Neighborhoods, local networks, and the non-linear path of the expiration and preservation of federal rental subsidies

Blog by Kathryn Howell


Created
10 Nov 2017, 10:02 a.m.
Author
Kathryn Howell
DOI
10.1177/0042098017736427

Abstract: http://journals.sagepub.com/doi/full/10.1177/0042098017736427#abstract

 

Recognizing that housing is a basic human need, most developed countries provide some form of housing subsidy for low-income families.  In the U.S., some housing subsidies are provided to buildings at the time of construction, but the subsidies are only guaranteed for a fixed period of time.  This raises the question: what happens to affordable housing when the subsidies expire? 

 

   In this paper, Neighborhoods, local networks, and the non-linear path of the expiration and preservation of federal rental subsidies, I explore the diverse ways that federally subsidized buildings in Washington, DC are preserved or lost. The analysis uses qualitative data assembled from seven years of meetings between various stakeholders to describe the process of preservation – or the lack of preservation. 

 

   In theory, the process for opting out of a federal subsidy is clear: a building owner notifies the U.S. Department of Housing and Urban Development (HUD) of his or her intention to opt out.  A notification is sent to the city, the city’s Housing authority offers vouchers to the tenants to enable them to rent other apartments, and finally the tenants decide to move or stay. However, in practice, the process is often more complicated, as illustrated by the case of Museum Square One Apartments.

 

   In 2015, the owner of Museum Square One Apartments notified his tenants that they would opt-out of its nearly 40 year-old Section 8 contract the following year.

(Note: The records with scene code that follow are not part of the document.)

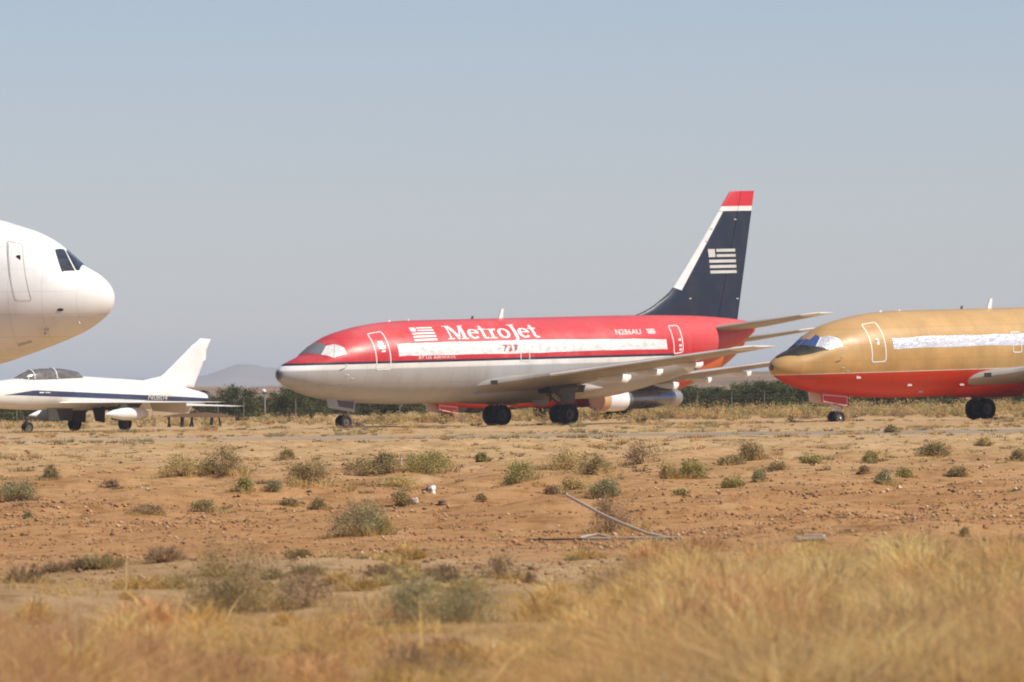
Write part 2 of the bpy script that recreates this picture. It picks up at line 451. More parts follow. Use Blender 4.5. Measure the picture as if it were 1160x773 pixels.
def ragged(top, low, step, jit, seed):
    """a long strip with uneven taped edges: top and low edges as (x, angle) lines"""
    r = np.random.default_rng(seed)
    def walk(L):
        xs = [p[0] for p in L]; x = xs[0]; P = []
        while x < xs[-1]: P.append((x, float(np.interp(x, xs, [p[1] for p in L]))+r.normal(0, jit))); x += step*r.uniform(.5, 1.5)
        return P+[L[-1]]
    return walk(top), walk(low)
def strip(name, B, top, low, mat, parent, seed, lift=.007, step=.7, jit=.28):
    T, L = ragged(top, low, step, jit, seed); V = []; F = []; n = 7
    xs = sorted({round(p[0], 3) for p in T+L})
    for x in xs:
        a = float(np.interp(x, [p[0] for p in T], [p[1] for p in T])); b = float(np.interp(x, [p[0] for p in L], [p[1] for p in L]))
        V += [B.on(x, rad(a+(b-a)*j/(n-1)), lift) for j in range(n)]
    for i in range(len(xs)-1): F += [(i*n+j, (i+1)*n+j, (i+1)*n+j+1, i*n+j+1) for j in range(n-1)]
    return mk(name, V, F, mat, parent, True)
def ribbon(pts, ws):
    L = []; Rr = []
    for i, p in enumerate(pts):
        a = pts[max(i-1, 0)]; b = pts[min(i+1, len(pts)-1)]
        dx, dy = b[0]-a[0], b[1]-a[1]; l = math.hypot(dx, dy) or 1
        w = ws[i]/2; L.append((p[0]-dy/l*w, p[1]+dx/l*w)); Rr.append((p[0]+dy/l*w, p[1]-dx/l*w))
    return [[L[i], L[i+1], Rr[i+1], Rr[i]] for i in range(len(pts)-1)]
def arc(cx, cy, rx, ry, a0, a1, wt, n=14):
    P = []; W = []
    for i in range(n+1):
        a = rad(a0+(a1-a0)*i/n); P.append((cx+rx*math.cos(a), cy+ry*math.sin(a))); W.append(wt[0]+(wt[1]-wt[0])*abs(math.cos(a)))
    return ribbon(P, W)
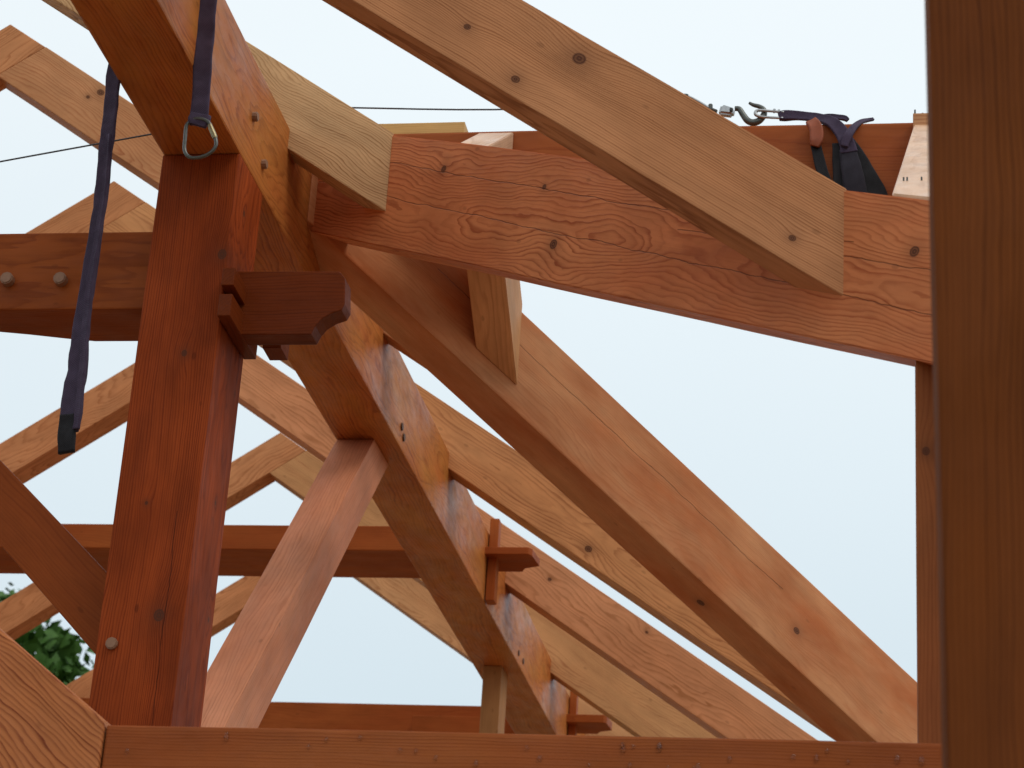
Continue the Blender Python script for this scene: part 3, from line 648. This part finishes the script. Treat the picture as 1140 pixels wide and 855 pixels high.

The 301-unit building, located in the midst of a massive luxury apartment boom, housed a large portion of the Chinatown neighborhood’s remaining Asian seniors. However, the owner’s decision to opt out of the subsidy was just one piece of the building’s troubled past. Starting in the early 2002, as DC’s former Mayor announced his goal to attract 100,000 net new residents by 2012, Museum Square faced constant threats to building conditions, subsidies, and tenant rights that would culminate in the 2015 opt out. Tenant organizers and government agencies reported fires in the building, deteriorating conditions, and the owner’s avowal not to improve conditions, in spite of applications for new funding. 

 

   The cases studied in the paper, including that of Museum One, offer several lessons for policymakers and affordable housing advocates. First, preservation and loss often take years and offer multiple opportunities for intervention. Second, because of the diverse scale impacts of affordable housing – city, neighborhood, building and tenant – as well as the dimensions of funding, code enforcement and daily living, there must be an avenue through which data can be shared to create a more complete picture of the building’s status. Finally, preservation is a long and complex process that engages diverse stakeholders from tenants and tenant organizers engaged in the daily experiences of the building to local and federal agency staff. This case offers powerful support for increased collaboration between stakeholders and meaningful local laws and flexible funding for the preservation of affordable housing.